The Governor acknowledged that further budget reductions may be required when he stated, “…preliminary revenue projections for 2009-10 suggest that the state will face a significant budget shortfall; perhaps in the $7 to 8 billion range, with even larger shortfalls projected in out-years.”
Since July, California has failed to see any real signs of economic recovery. In its most recent monthly Budget Update and Cash Report (issued in mid-September), the Department of Finance reported that overall General Fund revenues through the first two months of the fiscal year were $144 million or 1.3% below the estimates used to build the July budget.
Education: How Does It Fare Compared to Other Budget Sectors?
A close examination of budget expenditure decisions made by the California Legislature over the past decade shows that spending on K-14 education has not kept pace with all other major budget sectors.

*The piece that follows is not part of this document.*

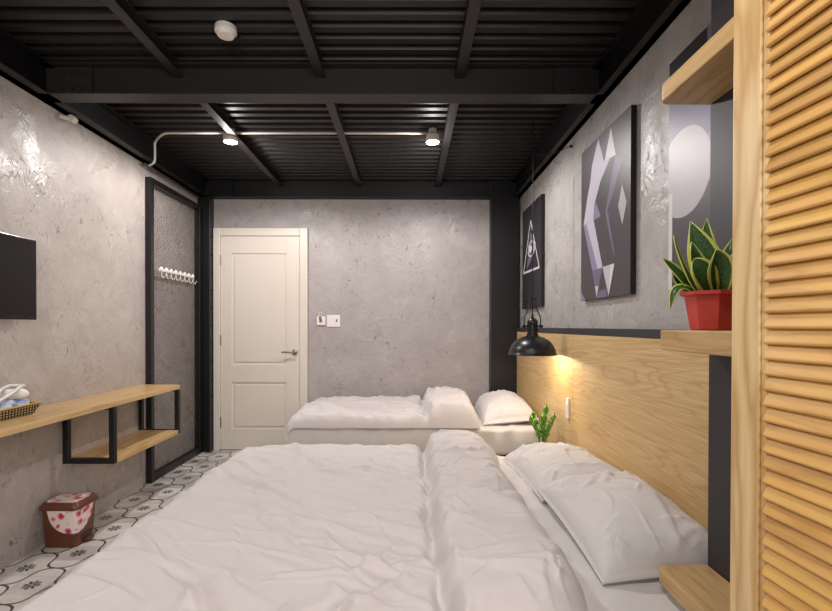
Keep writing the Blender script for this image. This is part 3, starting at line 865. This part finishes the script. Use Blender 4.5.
# ------------------------------------------------------------------ ceiling fittings
lamp_e = plain('led_disc', S(255, 255, 255), .4, emis=(.95, .95, 1, 1), es=26)
SPOTS = [(-1.262, 3.27, 'left'), (.165, 3.27, 'right')]
for (x, y, side) in SPOTS:
    t = thing('ceiling_spotlight', 'glowing round ceiling spotlight on the white conduit, the %s of two' % side, 'ceiling light', (x, y, 2.588), 'ceiling spotlights')
    bm = NB(); lathe(bm, [(0, 2.588), (.03, 2.588), (.03, 2.555), (.045, 2.545), (.05, 2.50), (.046, 2.495), (.040, 2.497), (.034, 2.52), (0, 2.52)], (x, y, 0), 32); link('housing', bm, M['conduit'], t, True, angle=45)
    bm = NB(); lathe(bm, [(0, 2.492), (.044, 2.495), (.049, 2.502), (.049, 2.508), (0, 2.508)], (x, y, 0), 32); link('lamp_lens', bm, lamp_e, t, True)
zc = 2.560
cpts = [(-1.998, 3.50, 2.400), (-1.93, 3.46, 2.402), (-1.893, 3.44, 2.42), (-1.884, 3.43, 2.47), (-1.882, 3.425, 2.535), (-1.866, 3.41, 2.560), (-1.79, 3.33, 2.562), (-1.72, 3.28, 2.562), (-1.60, 3.272, zc)]
bm = NB(); tube(bm, bez(cpts, 6) + [(-1.292, 3.27, zc)], .0085, 10)
tube(bm, [(-1.232, 3.27, zc), (.135, 3.27, zc)], .0085, 10)
o = link('conduit_pipe', bm, M['conduit'], None, True); origin(o, (-1.985, 3.50, 2.40)); tag(o, 'thin white conduit pipe crossing the black ceiling between spotlights', 'pipe')
for v in ():
    pass
sd = thing('smoke_detector', 'round white smoke detector on the black ceiling', 'smoke detector', (-.855, 2.16, ZT))
bm = NB(); lathe(bm, [(0, ZT), (.047, ZT), (.049, ZT - .004), (.049, ZT - .026), (.045, ZT - .030), (0, ZT - .030)], (-.855, 2.16, 0), 40); link('base', bm, M['white'], sd, True, angle=40)
bm = NB(); lathe(bm, [(0, ZT - .030), (.043, ZT - .030), (.043, ZT - .034), (.036, ZT - .043), (0, ZT - .045)], (-.855, 2.16, 0), 40); link('cover', bm, M['white'], sd, True, angle=40)
jb = thing('pipe_bracket', 'cream round pipe fitting at the top of the left wall', 'pipe fitting', (XL, 2.68, 2.40))
bm = NB(); tube(bm, bez([(XL + .002, 2.645, 2.394), (XL + .015, 2.66, 2.395), (XL + .030, 2.68, 2.396)], 4), .013, 12); link('elbow', bm, M['conduit'], jb, True)
bm = NB(); lathe(bm, [(0, -.02), (.020, -.018), (.022, 0), (.020, .018), (0, .02)], (XL + .045, 2.69, 2.396), 20, 'y'); link('end_cap', bm, M['conduit'], jb, True, angle=50)

# ------------------------------------------------------------------ beds
def bed(label, x0, x1, y0, y1, z0, z1, seed):
    b = thing('bed', label, 'bed', ((x0 + x1) / 2, (y0 + y1) / 2, 0))
    link('bed_base', box(NB(), x0 + .02, x1, y0 + .03, y1 - .03, .04, z0 - .002, .01), M['bedbase'], b)
    bm = NB()
    for sx in (x0 + .10, x1 - .10):
        for sy in (y0 + .12, y1 - .12): pass
    for sx in (x0 + .10, x1 - .10):
        for sy in (y0 + .12, y1 - .12): link('foot', box(NB(), sx - .03, sx + .03, sy - .03, sy + .03, 0, .04), M['frame'], b)
    # mattress with a wrinkled fitted sheet
    nx, ny, nz = 120, 80, 12
    t = bmesh.new(); bmesh.ops.create_cube(t, size=1)
    for v in t.verts: v.co = Vector(((x0 + x1) / 2 + v.co.x * (x1 - x0), (y0 + y1) / 2 + v.co.y * (y1 - y0), (z0 + z1) / 2 + v.co.z * (z1 - z0)))
    bmesh.ops.bevel(t, geom=t.edges[:], offset=.03, segments=4, affect='EDGES', profile=.5)
    bmesh.ops.subdivide_edges(t, edges=[e for e in t.edges if e.calc_length() > .3], cuts=90, use_grid_fill=True)
    t.normal_update()
    co = np.array([v.co[:] for v in t.verts])
    w_ = ridge(co[:, 0], co[:, 1] + co[:, 2] * 1.2, .35, 1.2, 5., seed, 1.0) * .006 + ridge(co[:, 0] + co[:, 2] * .8, co[:, 2] * 2 + co[:, 1] * .4, .25, 2., 9., seed + 1, 1.0) * .012
    for v, k in zip(t.verts, w_): v.co += v.normal * float(k) * (0.0 if v.co.x > x1 - .04 or v.co.z < z0 + .03 else 1.)
    link('mattress', t, M['sheet'], b, True)
    return b
bed('large white bed in the foreground with rumpled duvet', -.95, 1.008, .93, 2.745, .20, .43, 2)
bed('narrower white bed against the grey back wall', -.925, 1.008, 3.43, 4.345, .235, .435, 6)

def folds(u, v, n, bx_, ang, sd, ln, wd, amp, seed, bow=.5):
    """soft cloth folds: short curved ridges, steep on one side, fading at both ends"""
    rs = np.random.RandomState(seed); out = np.zeros_like(u)
    for _ in range(n):
        cx_, cy_ = rs.uniform(bx_[0], bx_[1]), rs.uniform(bx_[2], bx_[3]); a_ = ang + rs.randn() * sd
        L_ = ln * rs.uniform(.5, 1.3); w_ = wd * rs.uniform(.6, 1.5); k_ = amp * rs.uniform(.35, 1.0); b_ = bow * rs.randn() / max(L_, .05)
        c_, s_ = math.cos(a_), math.sin(a_)
        A = (u - cx_) * c_ + (v - cy_) * s_; B = -(u - cx_) * s_ + (v - cy_) * c_ - b_ * A * A * .5
        wt = np.clip(1 - (A / L_) ** 2, 0, 1) ** 1.5
        side_ = rs.choice([-1, 1]); ww = np.where(B * side_ > 0, w_ * .75, w_ * 1.7)
        wl_ = ww * (.6 + .4 * np.clip(A / L_ + .5, 0, 1))
        out += k_ * wt * np.exp(-(B / wl_) ** 2)
    return out
def duvet(name, label, x0, x1, y0, y1, ztop, hang, seed, xf, puff, bodyh, ni=400, nj=380, amp=1., near=0., spec=(), rw=.10):
    """one closed cloth body: hang over the foot edge, flat body, crease at xf, turned-back puffy flap to x1"""
    r = .05
    L1 = hang; La = r * PI / 2; L2 = (x1 - x0 - r)
    tot = L1 + La + L2
    s = np.linspace(0, tot, ni); v = np.linspace(0, 1, nj)
    SS, VV = np.meshgrid(s, v, indexing='ij')
    q1 = SS < L1; q2 = (SS >= L1) & (SS < L1 + La)
    ang = np.clip((SS - L1) / r, 0, PI / 2)
    bx = np.where(q1, x0, np.where(q2, x0 + r - r * np.cos(ang), x0 + r + (SS - L1 - La)))
    bz = np.where(q1, ztop - r - (L1 - SS), np.where(q2, ztop - r + r * np.sin(ang), ztop))
    nx_ = np.where(q1, -1, np.where(q2, -np.cos(ang), 0)); nz_ = np.where(q1, 0, np.where(q2, np.sin(ang), 1.))
    u = SS - L1 - La + r + x0
    flap = sstep(xf - .03, xf + .08, u)
    yy0 = y0 + .012 * pn(u * 3, u * 0 + .5, seed) + near * flap * (1 + .35 * sstep(x1 - .14, x1, u))
    yy1 = y1 + .012 * pn(u * 3.3, u * 0 + 4.5, seed) + .02 * flap - .07 * np.clip((x0 + .16 - u) / .2, 0, 1.5) ** 2
    by = yy0 + (yy1 - yy0) * VV
    n1 = pn(u * 1.6, by * 1.6, seed); n2 = pn(u * 3.7, by * 3.7, seed + 1); n3 = pn(u * 9 + n2, by * 9 + n1, seed + 2)
    B_ = (x0, xf, y0, y1); Fb = (xf, x1, y0 + near, y1)
    h = bodyh * (1 + .20 * n1 + .10 * n2) + .0022 * n3
    wr_ = folds(u, by, 24, B_, -.68, .22, .42, .020, .016, seed + 1)
    wr_ += folds(u, by, 34, B_, -.35, .5, .26, .013, .009, seed + 2)
    wr_ += folds(u, by, 50, B_, .6, 1.2, .13, .009, .0035, seed + 3)
    wr_ += folds(u, by, 40, (xf - .16, xf, y0, y1), .1, .6, .12, .010, .007, seed + 4)
    for (bb, n_, a_, sd_, ln, wd_, am) in spec: wr_ += folds(u, by, n_, bb, a_, sd_, ln, wd_, am, seed + 40 + n_)
    h = h + wr_ * amp
    tt = np.clip((u - xf) / (x1 - xf), 0, 1)
    hf = puff * (1 + .15 * n2 + .10 * pn(u * 2., by * 4., seed + 6)) * (.78 + .22 * np.sin(tt * PI)) + .003 * n3
    wf = folds(u, by, 20, Fb, .1, .45, .20, .020, .022, seed + 21) + folds(u, by, 34, Fb, .8, .9, .13, .011, .011, seed + 22) + folds(u, by, 40, Fb, -.5, 1.2, .09, .007, .006, seed + 23)
    wf += folds(u, by, 26, (xf, xf + .10, y0 + near, y1), .0, .5, .12, .012, .014, seed + 24) + folds(u, by, 26, (x1 - .12, x1, y0 + near, y1), .0, .6, .10, .012, .012, seed + 25)
    hf = hf + wf * amp
    xw = xf + .022 * pn(by * 2.2, by * 0, seed + 31) + .014 * pn(by * 8, by * 0, seed + 32) + .005 * pn(by * 22, by * 0, seed + 36)
    fl = sstep(-.01, .05, u - xw)
    h = h * (1 - fl) + hf * fl
    vw = .022 + .012 * pn(by * 5, by * 0, seed + 50)
    val = np.exp(-((u - xw) / vw) ** 2) * np.clip(.75 + 1.0 * pn(by * 6, by * 0 + 3, seed + 51), .1, 1.2)
    h = h - val * np.minimum(h * .55, .045)
    h = h * np.where(q1, .45, .45 + .55 * np.clip(ang / (PI / 2), 0, 1) ** 2)
    def rim(d, w): return np.sqrt(np.clip(1 - (1 - np.clip(d / w, 0, 1)) ** 2, 0, 1))
    x1w = x1 + .030 * pn(by * 2.6, by * 0 + 2, seed + 33) + .012 * pn(by * 8., by * 0 + 2, seed + 34)
    e = rim((by - yy0), rw) * rim((yy1 - by), .10) * rim(tot - SS, .085) * rim(SS, .04)
    sc = (x1w - x1) * sstep(xf, x1, u)
    hh = .006 + (h - .006) * e
    P = np.stack([bx + sc + nx_ * hh, by, bz + nz_ * hh], -1)
    Q = np.stack([bx + sc + nx_ * .001, by, bz + nz_ * .001], -1)
    o = link(name, grid_solid(P, Q), M['duvet'], None, True)
    origin(o, ((x0 + x1) / 2, (y0 + y1) / 2, ztop)); tag(o, label, 'duvet'); return o
duvet('duvet', 'wide rumpled white duvet on the large foreground bed', -.972, .455, .93, 2.70, .438, .24, 4, .085, .150, .078, near=.12,
      spec=[((-.55, .05, .95, 1.45), 7, -1.15, .22, .30, .034, .017), ((-.9, -.1, 1.1, 2.3), 30, -.62, .16, .36, .017, .019), ((-.6, .08, 1.2, 2.0), 20, -.5, .2, .28, .013, .015), ((-.35, .0, .95, 1.35), 6, -2.0, .35, .16, .020, .028)])
duvet('duvet', 'smaller white duvet with thick turned-back end, on the back bed', -.885, .53, 3.40, 4.32, .443, 0.0, 41, .13, .185, .098, ni=260, nj=200, amp=1.15, rw=.045)

def pillow(label, c, lx, ly, th, rz, tx, ty_, seed, group, bend=0.):
    n = 110; u = np.linspace(-1, 1, n); U_, V2 = np.meshgrid(u, u, indexing='ij')
    k = (1 - np.abs(U_) ** 2.6) * (1 - np.abs(V2) ** 2.8); k = np.clip(k, 0, 1) ** .42
    X_ = U_ * lx / 2 * (1 - .05 * (1 - V2 ** 2)); Y_ = V2 * ly / 2 * (1 - .03 * (1 - U_ ** 2))
    bb = (-lx / 2, lx / 2, -ly / 2, ly / 2)
    wr_ = folds(X_, Y_, 12, bb, 1.1, .5, .22, .016, .013, seed) + folds(X_, Y_, 22, bb, .3, 1., .10, .010, .008, seed + 1) + folds(X_, Y_, 20, bb, 1.5, 1.2, .07, .006, .005, seed + 2)
    for sx in (-1, 1):
        for sy in (-1, 1):
            dx = (sx - U_) * lx; dy = (sy - V2) * ly; a0 = math.atan2(-sy * ly, -sx * lx)
            wr_ += folds(X_, Y_, 7, (sx * lx * .36 - .03, sx * lx * .36 + .03, sy * ly * .38 - .05, sy * ly * .38 + .05), a0, .30, .12, .010, .007, seed + 7 + sx + 3 * sy, .2)
    top_ = th * .62 * k * (1 + .12 * pn(X_ * 5, Y_ * 5, seed + 5)) + wr_ * np.clip(k * 1.5 - .25, 0, 1) + .004
    bot = -th * .38 * k - .004
    bz_ = -th * .26 * (1 - k)
    T = np.stack([X_, Y_, top_ + bz_], -1); B_2 = np.stack([X_, Y_, bot + bz_ * .5], -1)
    bm = grid_solid(T, B_2)
    Mx = Matrix.Rotation(rz, 4, 'Z') @ Matrix.Rotation(tx, 4, 'X') @ Matrix.Rotation(ty_, 4, 'Y')
    bmesh.ops.transform(bm, matrix=Mx, verts=bm.verts[:])
    o = link('pillow', bm, M['pillow'], None, True); o.location = c
    tag(o, label, 'pillow', group); return o
pillow('far white pillow of the foreground bed, partly under the nearer one', (.775, 2.335, .478), .44, .68, .14, .05, -.02, -.06, 1, 'white pillows')
pillow('near white pillow of the foreground bed, closest to the shelves', (.778, 1.682, .507), .43, .65, .14, .02, .07, -.08, 12, 'white pillows')
pillow('plump white pillow on the back bed, under the pendant lamp', (.785, 3.86, .510), .42, .72, .20, -.04, 0, -.10, 23, 'white pillows')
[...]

As mentioned above, K-14 education was given almost half of the $30 billion in spending reductions made by the Legislature since last September, though it represents only 40% of General Fund spending.
When comparing education spending to other budget sectors over the past decade, there is clear evidence that K-14 education, despite the strong support it receives from taxpayers and voters, has never been a high priority of Governors or the State Legislature. Since 2004-05 (Schwarzenegger administration), spending increases provided to K-14 education (7.2%) have been less than overall General Fund revenue growth (15.8%) and less than all other non-education spending (11.9%.)
Since 1998-99 (Davis and Schwarzenegger administrations) spending increases provided to K-14 education (43.2%), once again, have been less than overall General Fund revenue growth (57%) and all other non-education spending (71%) in the same time period.
The Bottom Line
What does this mean for our students? Given that Sacramento has consistently sacrificed public education to other budget priorities, there is little reason to think that schools will be held harmless in the next round of cuts that are almost certain to come. Prudent districts are planning now for reductions in 2010-11, acknowledging even as they do, that we may not yet know the full extent of the damage they will be called upon to manage.
Fasten your seatbelts, it’s going to be a bumpy ride.






Wow! Good article, Michael. Just wish it could be good news.
Michael: Thanks for posting such an insightful article. The numbers are clearly staggering and shameful, to say the least.